Instructions for the task
Return the listing below verbatim. Pictures do not belong in the copy.

Supplied data
** start **

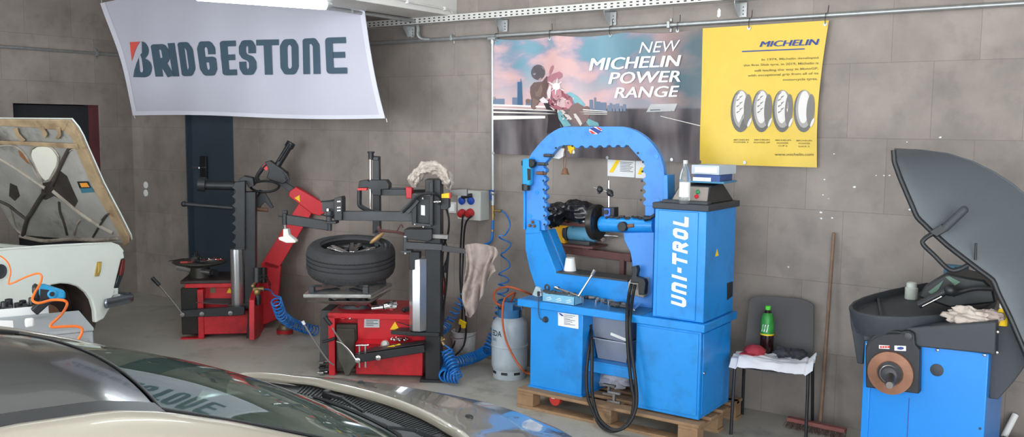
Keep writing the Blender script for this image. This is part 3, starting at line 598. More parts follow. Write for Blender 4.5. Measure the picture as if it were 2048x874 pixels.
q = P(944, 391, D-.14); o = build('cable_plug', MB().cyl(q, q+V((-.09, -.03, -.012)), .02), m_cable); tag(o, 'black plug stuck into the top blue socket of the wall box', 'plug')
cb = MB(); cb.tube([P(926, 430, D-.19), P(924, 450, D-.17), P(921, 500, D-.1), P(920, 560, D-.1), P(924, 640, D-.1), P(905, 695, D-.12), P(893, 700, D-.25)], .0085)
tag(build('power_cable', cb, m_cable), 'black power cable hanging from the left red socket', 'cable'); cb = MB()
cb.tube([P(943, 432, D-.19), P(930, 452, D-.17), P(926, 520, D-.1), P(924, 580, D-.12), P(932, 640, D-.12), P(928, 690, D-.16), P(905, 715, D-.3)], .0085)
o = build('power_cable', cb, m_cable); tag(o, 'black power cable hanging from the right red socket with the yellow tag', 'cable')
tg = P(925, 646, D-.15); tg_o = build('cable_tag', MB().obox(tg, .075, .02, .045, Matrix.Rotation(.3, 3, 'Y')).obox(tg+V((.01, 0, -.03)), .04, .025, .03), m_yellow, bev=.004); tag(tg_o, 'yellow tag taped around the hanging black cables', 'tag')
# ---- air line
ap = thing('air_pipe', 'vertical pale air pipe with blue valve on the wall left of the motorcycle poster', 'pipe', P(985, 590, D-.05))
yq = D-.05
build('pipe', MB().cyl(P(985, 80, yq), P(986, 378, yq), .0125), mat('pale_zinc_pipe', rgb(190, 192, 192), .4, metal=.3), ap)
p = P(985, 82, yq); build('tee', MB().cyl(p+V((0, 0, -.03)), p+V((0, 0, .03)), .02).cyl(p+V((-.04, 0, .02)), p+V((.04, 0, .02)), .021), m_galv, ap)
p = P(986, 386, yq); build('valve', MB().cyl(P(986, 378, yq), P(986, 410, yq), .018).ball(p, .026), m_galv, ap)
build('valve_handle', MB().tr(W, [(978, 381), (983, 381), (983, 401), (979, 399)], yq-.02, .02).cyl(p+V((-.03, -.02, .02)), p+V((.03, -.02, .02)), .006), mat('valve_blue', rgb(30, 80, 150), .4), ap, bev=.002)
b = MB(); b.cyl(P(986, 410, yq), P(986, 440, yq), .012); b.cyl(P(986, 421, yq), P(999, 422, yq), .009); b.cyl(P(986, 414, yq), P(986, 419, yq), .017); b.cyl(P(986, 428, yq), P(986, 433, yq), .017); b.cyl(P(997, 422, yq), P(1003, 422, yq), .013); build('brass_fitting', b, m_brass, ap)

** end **

Complete output
Keep writing the Blender script for this image. This is part 3, starting at line 598. More parts follow. Write for Blender 4.5. Measure the picture as if it were 2048x874 pixels.
q = P(944, 391, D-.14); o = build('cable_plug', MB().cyl(q, q+V((-.09, -.03, -.012)), .02), m_cable); tag(o, 'black plug stuck into the top blue socket of the wall box', 'plug')
cb = MB(); cb.tube([P(926, 430, D-.19), P(924, 450, D-.17), P(921, 500, D-.1), P(920, 560, D-.1), P(924, 640, D-.1), P(905, 695, D-.12), P(893, 700, D-.25)], .0085)
tag(build('power_cable', cb, m_cable), 'black power cable hanging from the left red socket', 'cable'); cb = MB()
cb.tube([P(943, 432, D-.19), P(930, 452, D-.17), P(926, 520, D-.1), P(924, 580, D-.12), P(932, 640, D-.12), P(928, 690, D-.16), P(905, 715, D-.3)], .0085)
o = build('power_cable', cb, m_cable); tag(o, 'black power cable hanging from the right red socket with the yellow tag', 'cable')
tg = P(925, 646, D-.15); tg_o = build('cable_tag', MB().obox(tg, .075, .02, .045, Matrix.Rotation(.3, 3, 'Y')).obox(tg+V((.01, 0, -.03)), .04, .025, .03), m_yellow, bev=.004); tag(tg_o, 'yellow tag taped around the hanging black cables', 'tag')
# ---- air line
ap = thing('air_pipe', 'vertical pale air pipe with blue valve on the wall left of the motorcycle poster', 'pipe', P(985, 590, D-.05))
yq = D-.05
build('pipe', MB().cyl(P(985, 80, yq), P(986, 378, yq), .0125), mat('pale_zinc_pipe', rgb(190, 192, 192), .4, metal=.3), ap)
p = P(985, 82, yq); build('tee', MB().cyl(p+V((0, 0, -.03)), p+V((0, 0, .03)), .02).cyl(p+V((-.04, 0, .02)), p+V((.04, 0, .02)), .021), m_galv, ap)
p = P(986, 386, yq); build('valve', MB().cyl(P(986, 378, yq), P(986, 410, yq), .018).ball(p, .026), m_galv, ap)
build('valve_handle', MB().tr(W, [(978, 381), (983, 381), (983, 401), (979, 399)], yq-.02, .02).cyl(p+V((-.03, -.02, .02)), p+V((.03, -.02, .02)), .006), mat('valve_blue', rgb(30, 80, 150), .4), ap, bev=.002)
b = MB(); b.cyl(P(986, 410, yq), P(986, 440, yq), .012); b.cyl(P(986, 421, yq), P(999, 422, yq), .009); b.cyl(P(986, 414, yq), P(986, 419, yq), .017); b.cyl(P(986, 428, yq), P(986, 433, yq), .017); b.cyl(P(997, 422, yq), P(1003, 422, yq), .013); build('brass_fitting', b, m_brass, ap)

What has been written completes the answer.